Entries with scene source code
• • • •
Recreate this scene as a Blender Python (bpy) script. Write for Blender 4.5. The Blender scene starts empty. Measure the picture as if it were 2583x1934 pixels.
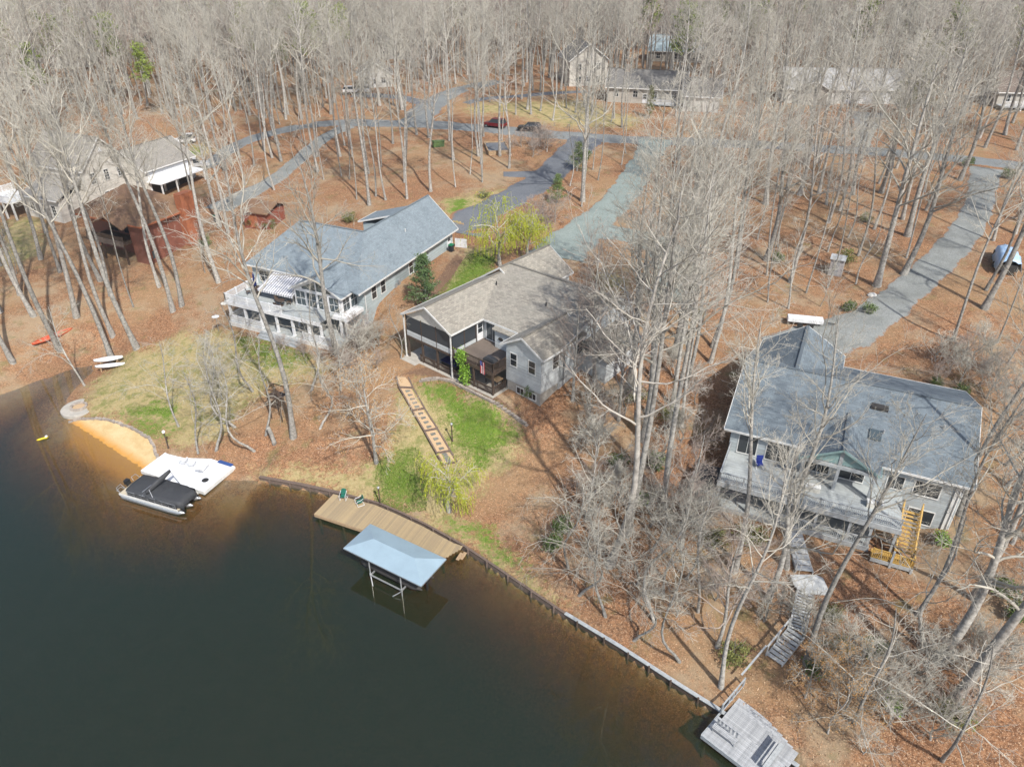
import bpy, math, random
import numpy as np
from mathutils import Vector, Matrix
random.seed(7); RNG = np.random.default_rng(11)
R = math.radians
sc = bpy.context.scene
col = sc.collection

# ------------------------------------------------------------------ camera
PITCH = 32.0; CAM_H = 47.0
cam_d = bpy.data.cameras.new('camera'); cam = bpy.data.objects.new('camera', cam_d); col.objects.link(cam)
cam.location = (0, 0, CAM_H); cam.rotation_euler = (R(90-PITCH), 0, 0)
cam_d.sensor_fit = 'HORIZONTAL'; cam_d.sensor_width = 36.0
cam_d.lens = 36.0*1853.0/2583.0
cam_d.clip_end = 3000; cam_d.clip_start = 0.5
sc.camera = cam
# ------------------------------------------------------------------ sky and sun
SUN_EL, SUN_AZ = 47.0, 27.0      # sun stands behind the camera to the right: shadows run away and to the left
w = bpy.data.worlds.new('World'); sc.world = w; w.use_nodes = True
nt = w.node_tree; nt.nodes.clear()
sky = nt.nodes.new('ShaderNodeTexSky'); sky.sky_type = 'NISHITA'; sky.sun_disc = False
sky.sun_elevation = R(SUN_EL); sky.sun_rotation = R(180-SUN_AZ)
sky.air_density = 1.0; sky.dust_density = 2.0; sky.ozone_density = 1.0
bg = nt.nodes.new('ShaderNodeBackground'); bg.inputs['Strength'].default_value = 0.145
wo = nt.nodes.new('ShaderNodeOutputWorld')
nt.links.new(sky.outputs[0], bg.inputs[0]); nt.links.new(bg.outputs[0], wo.inputs[0])
sd_ = bpy.data.lights.new('sun', 'SUN'); sd_.energy = 4.35; sd_.angle = R(1.0); sd_.color = (1.0, 0.96, 0.895)
sun = bpy.data.objects.new('sun', sd_); col.objects.link(sun)
sv = Vector((math.sin(R(SUN_AZ))*math.cos(R(SUN_EL)), -math.cos(R(SUN_AZ))*math.cos(R(SUN_EL)), math.sin(R(SUN_EL))))
sun.rotation_euler = sv.to_track_quat('Z', 'Y').to_euler(); sun.location = sv*100
sc.view_settings.view_transform = 'Standard'; sc.view_settings.look = 'None'
sc.view_settings.exposure = 0.38; sc.view_settings.gamma = 1.0; sc.view_settings.use_curve_mapping = False
try:
    sc.cycles.max_bounces = 4; sc.cycles.diffuse_bounces = 2; sc.cycles.glossy_bounces = 2; sc.cycles.transparent_max_bounces = 12; sc.cycles.use_denoising = True; sc.cycles.use_adaptive_sampling = True; sc.cycles.adaptive_threshold = 0.02; sc.cycles.adaptive_min_samples = 24
    sc.cycles.caustics_reflective = False; sc.cycles.caustics_refractive = False
except Exception: pass

# ------------------------------------------------------------------ layout helpers (photo survey -> world)
FPX, CX, CY = 1853.0, 1291.5, 967.0
_c, _s = math.cos(R(PITCH)), math.sin(R(PITCH))
def ray(px, py):
    u = (px-CX)/FPX; v = (py-CY)/FPX
    return np.array([u, _c-v*_s, -_s-v*_c])
def at(px, py, z):
    d = ray(px, py); t = (z-CAM_H)/d[2]
    return np.array([0, 0, CAM_H])+t*d

# ------------------------------------------------------------------ mesh helpers
class MB:
    def __init__(s): s.v = []; s.f = []; s.uv = []; s.has_uv = False; s.mi = []
    def add(s, pts, faces, mi=0):
        b = len(s.v); s.v.extend([tuple(map(float, p)) for p in pts])
        for f in faces: s.f.append(tuple(i+b for i in f)); s.uv.append(None); s.mi.append(mi)
        return s
    def face(s, pts, uvs=None, mi=0):
        b = len(s.v); s.v.extend([tuple(map(float, p)) for p in pts]); s.f.append(tuple(range(b, b+len(pts))))
        s.uv.append(uvs); s.mi.append(mi)
        if uvs: s.has_uv = True
        return s
    def box(s, x0, x1, y0, y1, z0, z1, mi=0):
        p = [(x0,y0,z0),(x1,y0,z0),(x1,y1,z0),(x0,y1,z0),(x0,y0,z1),(x1,y0,z1),(x1,y1,z1),(x0,y1,z1)]
        return s.add(p, [(0,3,2,1),(4,5,6,7),(0,1,5,4),(1,2,6,5),(2,3,7,6),(3,0,4,7)], mi)
    def beam(s, a, b, wd, ht, mi=0):
        a = Vector(a); b = Vector(b); d = (b-a).normalized()
        up = Vector((0,0,1)) if abs(d.z) < .95 else Vector((0,1,0))
        sx = d.cross(up).normalized()*(wd/2); sy = sx.cross(d).normalized()*(ht/2)
        p = [a-sx-sy, a+sx-sy, a+sx+sy, a-sx+sy, b-sx-sy, b+sx-sy, b+sx+sy, b-sx+sy]
        return s.add(p, [(0,1,2,3),(7,6,5,4),(0,4,5,1),(1,5,6,2),(2,6,7,3),(3,7,4,0)], mi)
    def cyl(s, a, b, r0, r1=None, n=8, mi=0):
        if r1 is None: r1 = r0
        a = Vector(a); b = Vector(b); d = (b-a).normalized()
        up = Vector((0,0,1)) if abs(d.z) < .95 else Vector((1,0,0))
        x = d.cross(up).normalized(); y = d.cross(x)
        p = [a+x*math.cos(6.28318*i/n)*r0+y*math.sin(6.28318*i/n)*r0 for i in range(n)]
        p += [b+x*math.cos(6.28318*i/n)*r1+y*math.sin(6.28318*i/n)*r1 for i in range(n)]
        f = [(i, i+n, (i+1)%n+n, (i+1)%n) for i in range(n)]+[tuple(range(n)), tuple(range(2*n-1, n-1, -1))]
        return s.add(p, f, mi)
    def tube(s, pts, r, n=6):
        for i in range(len(pts)-1): s.cyl(pts[i], pts[i+1], r, r, n)
        return s
    def prism(s, pts, z0, z1, mi=0):
        n = len(pts); p = [(x,y,z0) for x,y in pts]+[(x,y,z1) for x,y in pts]
        return s.add(p, [tuple(range(n-1,-1,-1)), tuple(range(n,2*n))]+[(i,(i+1)%n,(i+1)%n+n,i+n) for i in range(n)], mi)
    def lathe(s, prof, n=14, c=(0,0,0)):
        p = []; f = []
        for r, z in prof: p += [(c[0]+r*math.cos(6.28318*i/n), c[1]+r*math.sin(6.28318*i/n), c[2]+z) for i in range(n)]
        for k in range(len(prof)-1): f += [(k*n+i, k*n+(i+1)%n, (k+1)*n+(i+1)%n, (k+1)*n+i) for i in range(n)]
        f += [tuple(range(n-1,-1,-1)), tuple(range((len(prof)-1)*n, len(prof)*n))]
        return s.add(p, f)
    def rings(s, rings, cap=True):
        n = len(rings[0]); p = [q for r_ in rings for q in r_]; f = []
        for k in range(len(rings)-1): f += [(k*n+i, k*n+(i+1)%n, (k+1)*n+(i+1)%n, (k+1)*n+i) for i in range(n)]
        if cap: f += [tuple(range(n-1,-1,-1)), tuple(range((len(rings)-1)*n, len(rings)*n))]
        return s.add(p, f)
    def mesh(s, name, mat, smooth=False):
        me = bpy.data.meshes.new(name); me.from_pydata(s.v, [], s.f)
        for m in (mat if isinstance(mat, (list, tuple)) else [mat]): me.materials.append(M[m] if isinstance(m, str) else m)
        if s.has_uv:
            uvl = me.uv_layers.new(name='UVMap').data; k = 0
            for f, u in zip(s.f, s.uv):
                for j in range(len(f)):
                    if u: uvl[k].uv = u[j]
                    k += 1
        if any(s.mi): me.polygons.foreach_set('material_index', s.mi)
        if smooth: me.polygons.foreach_set('use_smooth', [True]*len(me.polygons))
        me.validate(); me.update()
        return me
    def build(s, name, mat, parent=None, smooth=False, loc=None, rz=0, bevel=0):
        return inst(s.mesh(name, mat, smooth), name, parent, loc, rz, bevel)
def inst(me, name, parent=None, loc=None, rz=0, bevel=0, scale=None):
    o = bpy.data.objects.new(name, me); col.objects.link(o)
    if parent is not None: o.parent = parent
    if loc is not None: o.location = loc
    if rz: o.rotation_euler = (0, 0, rz)
    if scale is not None: o.scale = scale
    if bevel:
        b = o.modifiers.new('bevel', 'BEVEL'); b.width = bevel; b.segments = 2; b.limit_method = 'ANGLE'
    return o
def tag(o, label, cat, group=None):
    o['label'] = label; o['category'] = cat
    if group: o['group'] = group
    return o
def thing(name, label, cat, loc=(0,0,0), rz=0, group=None):
    o = bpy.data.objects.new(name, None); col.objects.link(o); o.empty_display_size = .3
    o.location = loc; o.rotation_euler = (0, 0, rz)
    return tag(o, label, cat, group)
def np_mesh(name, V, faces_list, mats, face_mi=None):
    """fast mesh: faces_list = list of int arrays (n,k)"""
    me = bpy.data.meshes.new(name)
    V = np.asarray(V, np.float32); me.vertices.add(len(V)); me.vertices.foreach_set('co', V.ravel())
    loops = np.concatenate([f.ravel() for f in faces_list]).astype(np.int32)
    tot = np.concatenate([np.full(len(f), f.shape[1]) for f in faces_list]).astype(np.int32)
    st = np.concatenate([[0], np.cumsum(tot)[:-1]]).astype(np.int32)
    me.loops.add(len(loops)); me.loops.foreach_set('vertex_index', loops)
    me.polygons.add(len(tot)); me.polygons.foreach_set('loop_start', st)
    try: me.polygons.foreach_set('loop_total', tot)
    except Exception: pass
    if face_mi is not None: me.polygons.foreach_set('material_index', np.asarray(face_mi, np.int32))
    for m in mats: me.materials.append(M[m] if isinstance(m, str) else m)
    me.update(calc_edges=True)
    return me

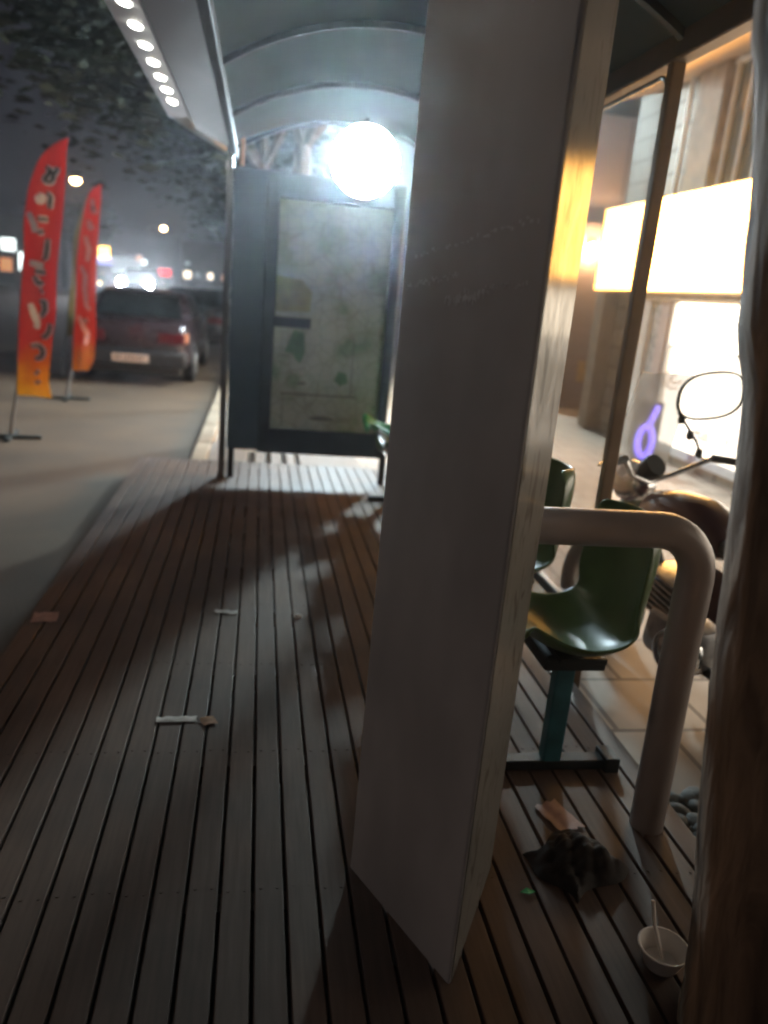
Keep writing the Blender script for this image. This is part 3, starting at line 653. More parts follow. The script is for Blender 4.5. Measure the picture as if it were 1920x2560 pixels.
# ------------------------------------------------------------------ feather flags
def interp_rows(rows, z):
    for (za,la,ra),(zb,lb,rb) in zip(rows, rows[1:]):
        if zb <= z <= za:
            t = (za-z)/(za-zb+1e-9); return la+(lb-la)*t, ra+(rb-ra)*t
    return (rows[0][1], rows[0][2]) if z > rows[0][0] else (rows[-1][1], rows[-1][2])
def flag(name_label, rows, p, strokes, m, seed, white, black, wsz, bsz, poleside, base_z=GZ):
    bx = rows[-1][1]-.02
    bx0 = bx-.05
    F = thing('feather_flag', name_label, 'flag', (bx0, p, base_z), 0, 'feather flags at the roadside')
    w = lambda x, z: p+.018*sin(9*x+5*z+seed)+.012*sin(21*x-3*z+seed*2)
    b = MB(); n = 14; rings = []
    for z, l, r_ in rows:
        rings.append([(l+(r_-l)*k/n, w(l+(r_-l)*k/n, z), z) for k in range(n+1)])
    vs = [q for g in rings for q in g]; f = []
    for i in range(len(rings)-1):
        for k in range(n):
            a = i*(n+1)+k; f.append((a, a+1, a+n+2, a+n+1))
    Z = len(vs); vs2 = [(x, y+.002, z) for x, y, z in vs]
    f2 = [tuple(i+Z for i in q[::-1]) for q in f]
    ed = [k for k in range(n+1)]+[i*(n+1)+n for i in range(1,len(rings))]+[(len(rings)-1)*(n+1)+k for k in range(n-1,-1,-1)]+[i*(n+1) for i in range(len(rings)-2,0,-1)]
    f3 = [(ed[i], ed[i]+Z, ed[(i+1) % len(ed)]+Z, ed[(i+1) % len(ed)]) for i in range(len(ed))]
    cloth = wb(b.add(vs+vs2, f+f2+f3), 'banner', m, F, 60)
    def ribbon(b, pts, hw, dy):
        P = []
        for (x0,z0),(x1,z1) in zip(pts, pts[1:]):
            k = max(2, int(sqrt((x1-x0)**2+(z1-z0)**2)/.012))
            P += [(x0+(x1-x0)*i/k, z0+(z1-z0)*i/k) for i in range(k)]
        P.append(pts[-1])
        P = [P[0]]+[((P[i-1][0]+P[i][0]+P[i+1][0])/3, (P[i-1][1]+P[i][1]+P[i+1][1])/3) for i in range(1,len(P)-1)]+[P[-1]]
        vs = []
        for i, (x, z) in enumerate(P):
            a = P[max(i-1,0)]; c = P[min(i+1,len(P)-1)]; tx, tz = c[0]-a[0], c[1]-a[1]; L = sqrt(tx*tx+tz*tz)+1e-9
            nx, nz = -tz/L, tx/L; ww = hw*(.55+.45*sin(pi*min(max((i+.6)/(len(P)+.2),0),1))**.5)
            for s in (1,-1):
                X, Zz = x+nx*ww*s, z+nz*ww*s; vs.append((X, w(X,Zz)-dy, Zz))
        b.add(vs, [(2*i, 2*i+1, 2*i+3, 2*i+2) for i in range(len(P)-1)])
    if strokes:
        wl = MB(); bl = MB()
        for i, s in enumerate(strokes):
            ribbon(wl, s, wsz, .004+.0003*i)
            if black(i): ribbon(bl, s, bsz, .012+.0003*i)
        wb(wl, 'lettering_outline', white, cloth, 0, recalc=False)
        if bl.v: wb(bl, 'lettering', M['ink'], cloth, 0, recalc=False)
    # pole follows the sleeve side, then the foot
    zb = rows[-1][0]
    side = [(l-.006 if poleside == 'L' else r_+.006, p+.02, z) for z, l, r_ in rows[::3]]
    pts = side+[(bx0+.02, p+.01, (zb+base_z)/2), (bx0, p, base_z+.03)]
    wb(MB().tube(pts, [.007]*(len(side)//2)+[.012]*(len(side)-len(side)//2)+[.018,.019], 10), 'pole', M['pole'], F, 60)
    b = MB().box((bx0+.02, p-.05, base_z+.018), (.52, .06, .03), RZ(.12), bev=.008); b.box((bx0, p, base_z+.017), (.055, .5, .028), RZ(.1), bev=.008)
    wb(b, 'cross_foot', M['black_metal'], F)
    return F
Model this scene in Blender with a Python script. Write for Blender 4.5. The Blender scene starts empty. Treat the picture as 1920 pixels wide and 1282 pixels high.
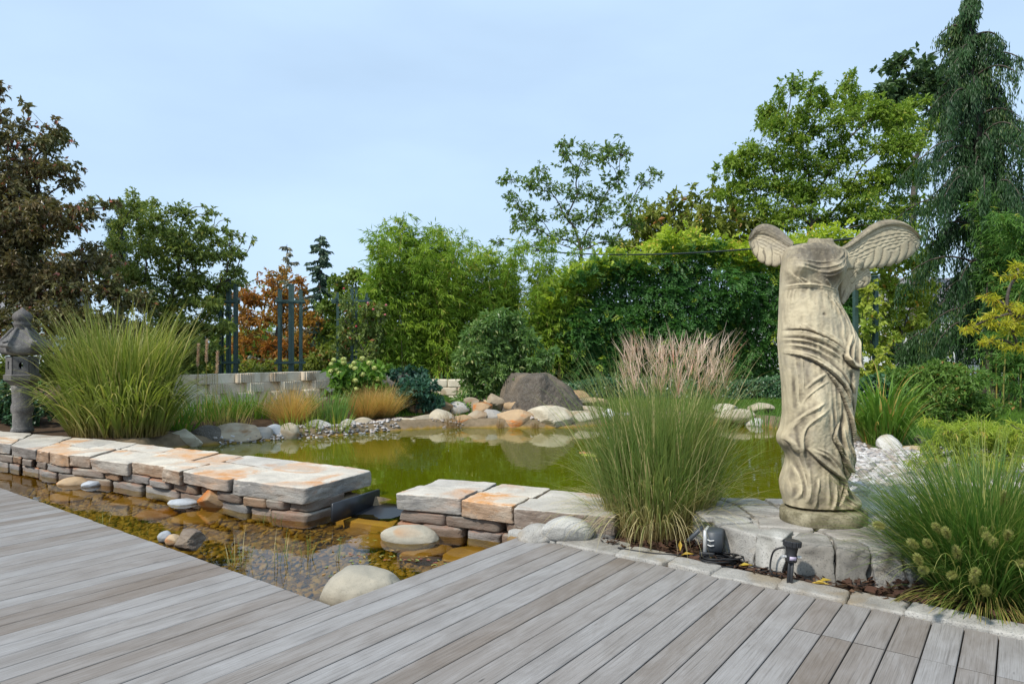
import bpy, math, random
import numpy as np
from mathutils import Vector

# ------------------------------------------------------------------ camera, sky, sun, exposure
SC = bpy.context.scene
COL = SC.collection
F, H, CX, CY = 1265.0, 1.45, 960.0, 658.0
cam_d = bpy.data.cameras.new("camera")
cam = bpy.data.objects.new("camera", cam_d)
COL.objects.link(cam)
cam.location = (0, 0, H)
cam.rotation_euler = (math.radians(90), 0, 0)
cam_d.sensor_width = 36.0
cam_d.lens = 36.0 * F / 1920.0
cam_d.shift_y = (CY - 641.0) / 1920.0
cam_d.clip_start, cam_d.clip_end = 0.05, 3000
SC.camera = cam

SUN_EL, SUN_AZ = 48.0, 226.0          # azimuth clockwise from +Y (camera forward)
W = bpy.data.worlds.new("World")
SC.world = W
W.use_nodes = True
wn, wl = W.node_tree.nodes, W.node_tree.links
wn.clear()
sky = wn.new("ShaderNodeTexSky")
sky.sky_type = 'NISHITA'
sky.sun_disc = False
sky.sun_elevation = math.radians(SUN_EL)
sky.sun_rotation = math.radians(SUN_AZ)
sky.altitude = 200
sky.air_density, sky.dust_density, sky.ozone_density = 1.0, 1.5, 1.0
# thin high cloud veil laid over the clear sky, broken by soft noise
veil = wn.new("ShaderNodeMixRGB")
veil.inputs[2].default_value = (5.2, 6.95, 9.0, 1)
tc = wn.new("ShaderNodeTexCoord")
vm = wn.new("ShaderNodeMapping")
vm.inputs['Scale'].default_value = (1.0, 1.0, 3.0)
vn = wn.new("ShaderNodeTexNoise")
vn.inputs['Scale'].default_value = 1.9
vn.inputs['Detail'].default_value = 5
vr = wn.new("ShaderNodeMapRange")
vr.inputs[1].default_value, vr.inputs[2].default_value = 0.3, 0.72
vr.inputs[3].default_value, vr.inputs[4].default_value = 0.66, 0.88
bg = wn.new("ShaderNodeBackground")
bg.inputs[1].default_value = 0.108
wo = wn.new("ShaderNodeOutputWorld")
wl.new(tc.outputs['Generated'], vm.inputs[0]); wl.new(vm.outputs[0], vn.inputs[0])
wl.new(vn.outputs[0], vr.inputs[0]); wl.new(vr.outputs[0], veil.inputs[0])
wl.new(sky.outputs[0], veil.inputs[1]); wl.new(veil.outputs[0], bg.inputs[0])
wl.new(bg.outputs[0], wo.inputs[0])

sun_d = bpy.data.lights.new("sun", 'SUN')
sun_d.energy = 3.4
sun_d.angle = math.radians(2.5)       # veiled sun, soft-edged shadows
sun_d.color = (1.0, 0.95, 0.87)
sun = bpy.data.objects.new("sun", sun_d)
COL.objects.link(sun)
_a, _e = math.radians(SUN_AZ), math.radians(SUN_EL)
SUNV = Vector((math.sin(_a) * math.cos(_e), math.cos(_a) * math.cos(_e), math.sin(_e)))
sun.rotation_euler = SUNV.to_track_quat('Z', 'Y').to_euler()
SC.view_settings.view_transform = 'Standard'
SC.view_settings.look = 'None'
SC.view_settings.exposure = 0.30
SC.view_settings.gamma = 1.0
SC.cycles.max_bounces = 8
SC.cycles.transparent_max_bounces = 12
SC.cycles.caustics_reflective = False
SC.cycles.caustics_refractive = False

# ------------------------------------------------------------------ helpers
RNG = np.random.default_rng(7)
def P(px, py, z=0.0):
    Y = (H - z) * F / (py - CY)
    return np.array([(px - CX) / F * Y, Y, z])
def Q(px, py, Y):
    return np.array([(px - CX) / F * Y, Y, H - (py - CY) / F * Y])

def _hash(ix, iy, iz, s):
    h = (ix * 374761393 + iy * 668265263 + iz * 2147483647 + s * 974634777) & 0xffffffff
    h = ((h ^ (h >> 13)) * 1274126177) & 0xffffffff
    h = ((h ^ (h >> 16)) * 2246822519) & 0xffffffff
    return ((h ^ (h >> 15)) & 0xffff) / 65535.0
def vnoise(p, s=0):
    p = np.asarray(p, float) + 1000.0
    i = np.floor(p).astype(np.int64); f = p - i
    f = f * f * (3 - 2 * f)
    out = 0
    for dx in (0, 1):
        for dy in (0, 1):
            for dz in (0, 1):
                w = (f[:, 0] if dx else 1 - f[:, 0]) * (f[:, 1] if dy else 1 - f[:, 1]) * (f[:, 2] if dz else 1 - f[:, 2])
                out = out + w * _hash(i[:, 0] + dx, i[:, 1] + dy, i[:, 2] + dz, s)
    return out * 2 - 1
def fbm(p, s=0, o=4, g=0.5):
    a, t, r = 1.0, 0.0, 0
    for k in range(o):
        r = r + a * vnoise(np.asarray(p) * (2.0 ** k), s + k); t += a; a *= g
    return r / t
def nrmz(v):
    return v / np.maximum(np.linalg.norm(v, axis=-1, keepdims=True), 1e-9)

def link(o, parent=None):
    COL.objects.link(o)
    if parent is not None: o.parent = parent
    return o
def mesh(name, V, faces, m, parent=None, attrs=None, smooth=True, uv=None):
    """faces: list of int arrays (k,3) or (k,4). vertices are in the parent's local space"""
    V = np.asarray(V, np.float32)
    me = bpy.data.meshes.new(name)
    me.vertices.add(len(V)); me.vertices.foreach_set('co', V.ravel())
    faces = [np.asarray(f, np.int32) for f in faces if len(f)]
    li = np.concatenate([f.ravel() for f in faces])
    tot = np.concatenate([np.full(len(f), f.shape[1], np.int32) for f in faces])
    st = np.concatenate([[0], np.cumsum(tot)[:-1]]).astype(np.int32)
    me.loops.add(len(li)); me.loops.foreach_set('vertex_index', li)
    me.polygons.add(len(tot)); me.polygons.foreach_set('loop_start', st); me.polygons.foreach_set('loop_total', tot)
    me.polygons.foreach_set('use_smooth', np.full(len(tot), smooth, bool))
    for k, a in (attrs or {}).items():
        a = np.asarray(a, np.float32)
        if a.ndim == 1:
            at = me.attributes.new(k, 'FLOAT', 'POINT'); at.data.foreach_set('value', a)
        else:
            at = me.attributes.new(k, 'FLOAT_COLOR', 'POINT'); at.data.foreach_set('color', a.ravel())
    if uv is not None:
        u = me.uv_layers.new(name='UVMap'); u.data.foreach_set('uv', np.asarray(uv, np.float32)[li].ravel())
    me.update(calc_edges=True)
    if m is not None: me.materials.append(m)
    return link(bpy.data.objects.new(name, me), parent)
def tag(o, label=None, cat=None, group=None, kind=None):
    if label: o['label'] = label
    if cat: o['category'] = cat
    if group: o['group'] = group
    if kind: o['kind'] = kind
    return o
def empty(name, loc, label, cat, group=None):
    o = bpy.data.objects.new(name, None); o.empty_display_size = 0.1
    COL.objects.link(o); o.location = tuple(float(c) for c in loc)
    return tag(o, label, cat, group)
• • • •
■ **Goal**: Find the word "Measure" in the entries above and gather every line that holds it.

■ **Complete response**:
Recreate this scene as a Blender Python (bpy) script. Write for Blender 4.5. The Blender scene starts empty. Measure the picture as if it were 2583x1934 pixels.
Keep writing the Blender script for this image. This is part 3, starting at line 653. More parts follow. The script is for Blender 4.5. Measure the picture as if it were 1920x2560 pixels.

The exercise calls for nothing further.